Decisão acompanhada pelo decano Celso de Mello, do STF, quando chegou sua vez de atender recurso semelhante, na Corte suprema. E isso apesar de existirem vídeos de ambos defendendo a superioridade hierárquica dos tratados internacionais sobre as leis ordinárias, como a da Ficha Limpa. Assim, os dois assumem, perante seus pósteros, a biografia que estes conhecerão quando estudarem este período obscuro em que a imagem da Justiça brasileira se junta às exibidas em 1937 (Estado Novo) e 1964 (ditadura civil-militar), quando validou os estados de exceção de então.
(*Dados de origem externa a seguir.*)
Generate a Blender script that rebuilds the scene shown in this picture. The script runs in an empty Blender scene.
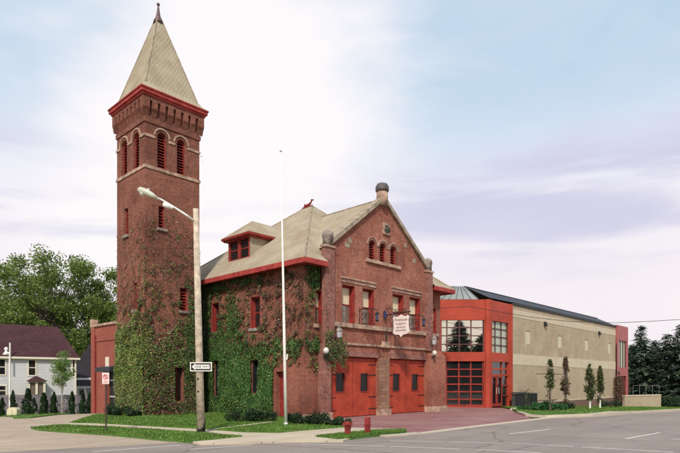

A história brasileira demonstra que a violência e a ruptura institucionais sempre partiram dos segmentos sociais detentores do poder real, não das forças populares-democráticas. Que o diga a geração que viveu o regime constitucional democrático de 1946 até seu naufrágio em 1964. Ela não conhecera a ditadura do Estado Novo e imaginara que a democracia recobrada em 1946 seria respeitada, após a decisão da vontade soberana do povo, traduzida em uma Assembleia Nacional Constituinte originária. Ledo engano.

Antes do fatídico 1964, a cassação do registro do PCB, em 1947; a tentativa de golpe contra Getúlio Vargas, que redundou em seu suicídio, em 1954; as investidas para impedir a eleição e posse de Juscelino Kubitschek, em 1955, seguidas das tentativas para depô-lo; a sublevação de uma Junta Militar para impedir a posse do vice-presidente constitucional João Goulart, quando da renúncia de Jânio Quadros, em 1961, já vinham demonstrando que a classe dominante brasileira não tinha compromisso com a democracia.

Mesmo assim, foi um choque o golpe de 1964, que atiraria o País em uma longa noite ditatorial de mais de 20 anos de duração. Ou seja, não houve um período sequer, desde 1946, em que setores do andar de cima deixaram de atentar contra o Estado Democrático de Direito. O pior é que com a Constituição de 1988 e o fim da Guerra Fria, imaginava-se que a burguesia brasileira finalmente havia se convertido à democracia e não violaria mais as regras do jogo democrático. O quadro atual demonstra o quanto isso foi um sonho de uma noite de verão. Depois de quatro derrotas eleitorais sucessivas para as forças populares, os de cima perceberam que a maioria social não queria mais voltar para seu cabresto. Daí, mandaram os escrúpulos às favas, deram um golpe branco, derrubaram o governo legítimo, prenderam a maior liderança popular do Brasil para impedir sua eleição, e, agora, se isolam da comunidade internacional.

Resta saber se as urnas de 7 de outubro próximo consagrarão mais esse desatino histórico ou, ao contrário, driblarão a armadilha da validação do golpe, elegendo um candidato que possa trazer o Estado Democrático de Direito de volta, em toda sua plenitude.